Right is Rarely Wrong


I found myself recently at a right-wing, conservative, Republican rally in the South. Me, long-time resident of liberal Massachusetts who believes in peace and spiritualism and independent thinking in a group of people who will vote for a candidate based on his political party and not his platform.

The rain was pouring down as I carried 100 + pounds of hardcover books into the meeting area– a giant colonial home that smelled of old age and immediately reminded me of a funeral parlor. Long white columns lined the front porch where rows of blue rockers sat in perfect precision. Inside, Victorian furniture crowded across plush carpets, crystal chandeliers hung from the high ceilings, and the ladies powder room was bigger than a studio apartment in Boston.

I began making piles of books on the table outside the meeting room as a sea of Republicans wearing red filed past.
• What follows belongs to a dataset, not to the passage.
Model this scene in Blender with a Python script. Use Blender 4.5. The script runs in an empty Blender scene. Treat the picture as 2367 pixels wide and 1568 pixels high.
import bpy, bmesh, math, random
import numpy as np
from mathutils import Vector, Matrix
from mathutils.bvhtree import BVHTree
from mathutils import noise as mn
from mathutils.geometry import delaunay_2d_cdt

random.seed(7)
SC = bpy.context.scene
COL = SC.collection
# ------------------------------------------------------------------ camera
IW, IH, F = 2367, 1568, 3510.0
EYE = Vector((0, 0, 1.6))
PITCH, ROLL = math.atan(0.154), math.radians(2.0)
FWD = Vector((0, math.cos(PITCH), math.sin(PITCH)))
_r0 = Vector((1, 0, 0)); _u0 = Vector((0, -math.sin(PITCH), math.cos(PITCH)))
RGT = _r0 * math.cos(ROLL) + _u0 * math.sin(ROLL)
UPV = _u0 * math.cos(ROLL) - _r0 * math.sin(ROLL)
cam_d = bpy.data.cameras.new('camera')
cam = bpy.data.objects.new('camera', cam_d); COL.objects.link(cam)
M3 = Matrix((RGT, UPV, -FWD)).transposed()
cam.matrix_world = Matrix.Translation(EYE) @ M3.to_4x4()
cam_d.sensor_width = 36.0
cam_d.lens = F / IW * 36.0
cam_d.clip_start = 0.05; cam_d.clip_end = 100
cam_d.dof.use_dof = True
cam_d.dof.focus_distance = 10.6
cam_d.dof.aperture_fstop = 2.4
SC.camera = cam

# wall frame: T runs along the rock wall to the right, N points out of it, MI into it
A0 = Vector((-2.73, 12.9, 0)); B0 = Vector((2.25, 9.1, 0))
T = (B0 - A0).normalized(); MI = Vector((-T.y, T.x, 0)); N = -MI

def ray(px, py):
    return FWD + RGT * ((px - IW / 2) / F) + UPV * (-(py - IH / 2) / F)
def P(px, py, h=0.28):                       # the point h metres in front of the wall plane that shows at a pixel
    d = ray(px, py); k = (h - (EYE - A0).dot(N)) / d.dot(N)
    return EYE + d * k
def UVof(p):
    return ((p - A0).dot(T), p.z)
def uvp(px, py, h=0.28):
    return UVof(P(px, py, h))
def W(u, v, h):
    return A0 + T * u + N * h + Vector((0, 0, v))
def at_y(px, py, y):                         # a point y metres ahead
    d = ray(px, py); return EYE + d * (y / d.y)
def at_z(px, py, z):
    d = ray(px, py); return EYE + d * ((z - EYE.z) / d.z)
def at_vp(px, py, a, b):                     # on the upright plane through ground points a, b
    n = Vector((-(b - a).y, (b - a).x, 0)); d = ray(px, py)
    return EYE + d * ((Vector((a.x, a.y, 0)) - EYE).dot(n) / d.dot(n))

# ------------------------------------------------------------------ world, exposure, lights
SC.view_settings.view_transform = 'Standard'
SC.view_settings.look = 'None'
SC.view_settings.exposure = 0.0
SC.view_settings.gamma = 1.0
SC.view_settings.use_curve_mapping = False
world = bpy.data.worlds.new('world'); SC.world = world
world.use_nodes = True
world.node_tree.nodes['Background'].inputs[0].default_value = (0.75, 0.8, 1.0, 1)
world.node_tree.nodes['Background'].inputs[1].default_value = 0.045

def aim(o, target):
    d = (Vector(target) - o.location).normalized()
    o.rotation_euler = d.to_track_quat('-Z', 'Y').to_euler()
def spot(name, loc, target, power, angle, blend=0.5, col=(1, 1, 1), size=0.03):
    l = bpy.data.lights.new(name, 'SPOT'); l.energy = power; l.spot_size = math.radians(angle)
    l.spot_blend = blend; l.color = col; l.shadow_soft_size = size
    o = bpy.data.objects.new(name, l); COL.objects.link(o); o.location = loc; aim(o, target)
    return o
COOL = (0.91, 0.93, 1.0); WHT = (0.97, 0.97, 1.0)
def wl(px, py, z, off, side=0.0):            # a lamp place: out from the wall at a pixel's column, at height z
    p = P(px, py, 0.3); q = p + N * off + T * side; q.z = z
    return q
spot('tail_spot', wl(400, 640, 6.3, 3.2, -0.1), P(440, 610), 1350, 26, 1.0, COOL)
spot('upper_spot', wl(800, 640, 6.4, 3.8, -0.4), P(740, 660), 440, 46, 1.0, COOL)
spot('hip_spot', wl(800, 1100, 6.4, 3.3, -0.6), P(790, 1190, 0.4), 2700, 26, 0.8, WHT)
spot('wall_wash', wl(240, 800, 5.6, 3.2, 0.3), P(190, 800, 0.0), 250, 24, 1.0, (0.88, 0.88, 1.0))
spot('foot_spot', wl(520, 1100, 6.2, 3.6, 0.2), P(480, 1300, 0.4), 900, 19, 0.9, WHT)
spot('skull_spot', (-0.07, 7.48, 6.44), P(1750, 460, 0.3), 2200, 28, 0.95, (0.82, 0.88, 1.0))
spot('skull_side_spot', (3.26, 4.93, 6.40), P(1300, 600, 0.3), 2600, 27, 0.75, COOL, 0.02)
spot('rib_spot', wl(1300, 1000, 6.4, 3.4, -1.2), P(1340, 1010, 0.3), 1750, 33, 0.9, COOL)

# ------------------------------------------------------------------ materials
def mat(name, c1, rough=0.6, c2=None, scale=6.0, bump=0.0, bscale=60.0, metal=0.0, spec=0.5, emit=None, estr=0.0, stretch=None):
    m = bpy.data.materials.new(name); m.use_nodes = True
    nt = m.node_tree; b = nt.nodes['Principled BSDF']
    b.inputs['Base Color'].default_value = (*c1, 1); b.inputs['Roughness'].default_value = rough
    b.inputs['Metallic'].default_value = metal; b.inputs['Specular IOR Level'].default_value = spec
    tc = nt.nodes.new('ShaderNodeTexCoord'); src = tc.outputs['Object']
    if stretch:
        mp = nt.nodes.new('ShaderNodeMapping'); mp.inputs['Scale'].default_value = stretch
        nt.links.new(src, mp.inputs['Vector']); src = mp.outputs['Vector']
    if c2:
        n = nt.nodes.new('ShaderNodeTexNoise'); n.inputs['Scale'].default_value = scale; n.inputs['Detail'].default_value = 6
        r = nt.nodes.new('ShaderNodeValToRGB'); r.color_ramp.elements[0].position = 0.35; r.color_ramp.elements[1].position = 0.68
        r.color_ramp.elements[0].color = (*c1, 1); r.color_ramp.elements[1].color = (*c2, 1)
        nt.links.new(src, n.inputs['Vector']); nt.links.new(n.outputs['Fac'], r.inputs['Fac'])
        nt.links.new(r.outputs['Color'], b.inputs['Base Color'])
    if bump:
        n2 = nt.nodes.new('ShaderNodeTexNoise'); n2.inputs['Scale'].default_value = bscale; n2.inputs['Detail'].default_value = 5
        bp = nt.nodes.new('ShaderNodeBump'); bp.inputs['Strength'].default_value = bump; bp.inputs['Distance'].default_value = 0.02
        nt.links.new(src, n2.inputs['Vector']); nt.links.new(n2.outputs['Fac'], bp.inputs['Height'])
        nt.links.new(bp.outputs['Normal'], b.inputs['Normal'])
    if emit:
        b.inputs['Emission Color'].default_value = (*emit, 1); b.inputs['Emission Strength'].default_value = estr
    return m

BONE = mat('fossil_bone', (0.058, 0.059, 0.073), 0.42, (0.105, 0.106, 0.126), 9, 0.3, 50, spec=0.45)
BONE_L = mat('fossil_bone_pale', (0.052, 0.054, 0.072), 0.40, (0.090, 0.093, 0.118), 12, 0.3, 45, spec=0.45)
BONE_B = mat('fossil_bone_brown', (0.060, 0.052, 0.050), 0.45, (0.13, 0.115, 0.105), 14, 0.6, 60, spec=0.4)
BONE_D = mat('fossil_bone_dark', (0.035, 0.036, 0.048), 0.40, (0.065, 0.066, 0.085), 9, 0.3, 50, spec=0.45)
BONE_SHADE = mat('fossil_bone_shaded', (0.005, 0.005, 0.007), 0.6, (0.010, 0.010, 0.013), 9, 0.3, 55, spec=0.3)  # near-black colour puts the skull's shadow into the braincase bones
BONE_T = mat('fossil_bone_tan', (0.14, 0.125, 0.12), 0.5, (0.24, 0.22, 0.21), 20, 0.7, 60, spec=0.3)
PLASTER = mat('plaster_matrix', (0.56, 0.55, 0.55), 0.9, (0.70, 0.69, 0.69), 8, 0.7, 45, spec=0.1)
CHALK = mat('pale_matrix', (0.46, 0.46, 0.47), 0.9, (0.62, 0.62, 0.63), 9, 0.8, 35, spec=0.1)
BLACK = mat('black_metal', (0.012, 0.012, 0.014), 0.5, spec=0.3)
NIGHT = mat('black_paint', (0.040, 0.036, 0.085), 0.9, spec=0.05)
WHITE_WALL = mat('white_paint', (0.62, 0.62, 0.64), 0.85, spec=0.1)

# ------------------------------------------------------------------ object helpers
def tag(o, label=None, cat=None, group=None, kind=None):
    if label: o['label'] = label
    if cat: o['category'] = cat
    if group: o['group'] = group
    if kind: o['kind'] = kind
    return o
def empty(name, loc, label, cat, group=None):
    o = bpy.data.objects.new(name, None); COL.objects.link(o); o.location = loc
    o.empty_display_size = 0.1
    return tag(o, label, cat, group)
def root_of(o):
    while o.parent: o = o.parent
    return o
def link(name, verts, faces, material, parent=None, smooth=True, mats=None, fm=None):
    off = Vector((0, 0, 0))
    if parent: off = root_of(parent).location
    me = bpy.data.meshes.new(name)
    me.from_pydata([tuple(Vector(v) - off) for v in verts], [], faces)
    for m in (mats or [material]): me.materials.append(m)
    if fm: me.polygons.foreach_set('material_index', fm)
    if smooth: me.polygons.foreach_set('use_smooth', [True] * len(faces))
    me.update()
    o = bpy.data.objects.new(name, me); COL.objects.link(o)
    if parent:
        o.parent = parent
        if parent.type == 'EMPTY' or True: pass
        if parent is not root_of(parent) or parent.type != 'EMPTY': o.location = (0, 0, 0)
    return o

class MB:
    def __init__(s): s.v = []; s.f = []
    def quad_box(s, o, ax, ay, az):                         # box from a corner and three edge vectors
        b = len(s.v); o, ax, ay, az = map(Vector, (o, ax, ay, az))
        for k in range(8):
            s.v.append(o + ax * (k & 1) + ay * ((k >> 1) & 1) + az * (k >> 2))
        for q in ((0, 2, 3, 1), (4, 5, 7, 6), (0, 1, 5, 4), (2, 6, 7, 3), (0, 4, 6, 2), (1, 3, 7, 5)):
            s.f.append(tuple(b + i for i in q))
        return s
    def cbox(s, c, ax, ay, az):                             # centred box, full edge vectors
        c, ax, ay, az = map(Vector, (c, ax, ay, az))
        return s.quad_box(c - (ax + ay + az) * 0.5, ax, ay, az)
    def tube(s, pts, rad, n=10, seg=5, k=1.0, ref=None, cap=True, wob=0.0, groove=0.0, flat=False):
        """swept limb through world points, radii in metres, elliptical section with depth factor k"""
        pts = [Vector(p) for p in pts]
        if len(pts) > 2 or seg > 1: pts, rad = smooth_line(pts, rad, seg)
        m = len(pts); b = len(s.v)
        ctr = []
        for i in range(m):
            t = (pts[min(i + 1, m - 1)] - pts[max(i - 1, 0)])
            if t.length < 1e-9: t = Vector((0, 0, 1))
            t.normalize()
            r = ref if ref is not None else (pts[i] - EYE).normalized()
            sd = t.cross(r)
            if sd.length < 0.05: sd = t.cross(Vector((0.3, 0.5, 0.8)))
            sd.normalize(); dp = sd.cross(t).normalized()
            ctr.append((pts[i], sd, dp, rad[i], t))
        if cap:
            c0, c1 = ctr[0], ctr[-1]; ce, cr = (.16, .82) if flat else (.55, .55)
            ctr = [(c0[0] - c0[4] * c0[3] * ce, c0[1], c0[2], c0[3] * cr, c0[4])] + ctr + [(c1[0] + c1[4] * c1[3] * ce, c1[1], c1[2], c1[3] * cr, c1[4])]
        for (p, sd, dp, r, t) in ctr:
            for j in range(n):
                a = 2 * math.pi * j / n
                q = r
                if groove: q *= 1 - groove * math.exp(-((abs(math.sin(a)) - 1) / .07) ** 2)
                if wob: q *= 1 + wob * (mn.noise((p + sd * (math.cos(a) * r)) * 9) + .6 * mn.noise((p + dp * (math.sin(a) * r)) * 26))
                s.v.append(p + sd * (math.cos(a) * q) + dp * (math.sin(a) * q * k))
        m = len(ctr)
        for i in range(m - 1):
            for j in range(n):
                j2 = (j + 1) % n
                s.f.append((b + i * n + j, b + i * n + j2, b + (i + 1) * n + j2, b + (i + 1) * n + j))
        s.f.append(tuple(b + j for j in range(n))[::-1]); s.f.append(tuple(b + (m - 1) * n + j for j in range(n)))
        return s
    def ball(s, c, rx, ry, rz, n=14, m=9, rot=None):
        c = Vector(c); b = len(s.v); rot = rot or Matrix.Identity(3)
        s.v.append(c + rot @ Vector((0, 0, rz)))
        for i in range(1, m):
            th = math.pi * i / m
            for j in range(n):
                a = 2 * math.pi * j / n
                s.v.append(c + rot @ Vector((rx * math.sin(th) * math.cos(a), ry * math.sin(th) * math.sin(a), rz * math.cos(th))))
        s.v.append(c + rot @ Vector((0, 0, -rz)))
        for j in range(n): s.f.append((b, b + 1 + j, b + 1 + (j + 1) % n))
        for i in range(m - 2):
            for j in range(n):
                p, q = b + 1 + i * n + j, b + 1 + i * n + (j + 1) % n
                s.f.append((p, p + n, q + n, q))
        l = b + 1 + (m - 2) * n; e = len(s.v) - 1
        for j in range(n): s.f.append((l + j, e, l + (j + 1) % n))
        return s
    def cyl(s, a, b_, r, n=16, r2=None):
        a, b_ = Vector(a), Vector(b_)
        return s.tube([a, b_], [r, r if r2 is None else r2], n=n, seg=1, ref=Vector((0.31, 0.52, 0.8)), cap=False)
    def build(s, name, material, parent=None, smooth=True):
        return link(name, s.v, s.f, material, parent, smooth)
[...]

My hair was soaked and dripping from the three trips from car to porch. The southern ladies in their Sunday best looked like they’d just stepped out of the salon with perfectly tamed tresses, winning smiles, and business professional clothes.

Trying to blend in would be futile, I decided. It would be a miracle if I could get through the event without anyone realizing I was 1) a Yankee from one of the bluest states in the Union 2) not a registered Republican 3) vegan. I planned to tell anyone who asked that I was born in Texas. I played the food allergy card when I politely declined the sausages and bacon sprinkled potatoes that lined the buffet table.
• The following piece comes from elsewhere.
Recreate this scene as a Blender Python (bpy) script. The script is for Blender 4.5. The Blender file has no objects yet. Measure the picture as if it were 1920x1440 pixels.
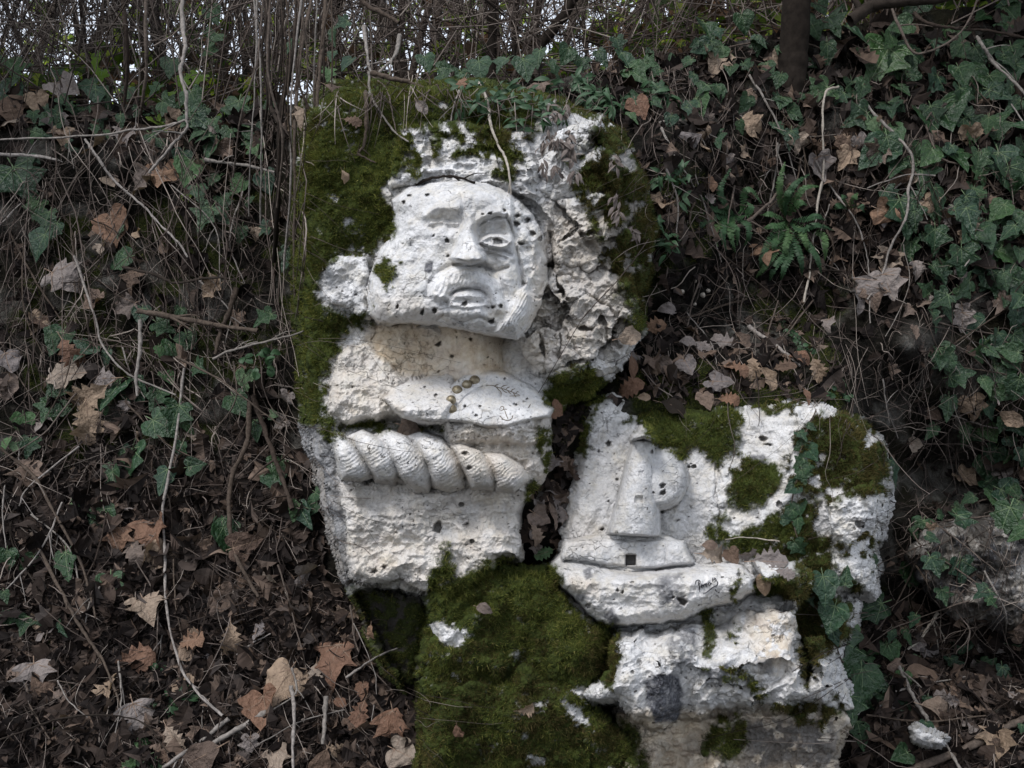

I tried to read the book I was selling– a biography of a man who saved North Carolina from democratic domination– but my attention only lasted 90 seconds. I planned to use the phrase “a rousing biography” if anyone asked for a synopsis.

Lucky the author and subject of the book provided a detailed enough description for the crowd that included the book’s central theme, “Right is rarely wrong.” Who can argue against such a phrase from politicians who upon meeting me for the first time smiled, clutched my hand, stared into my eyes, and said, “So nice to see you again.”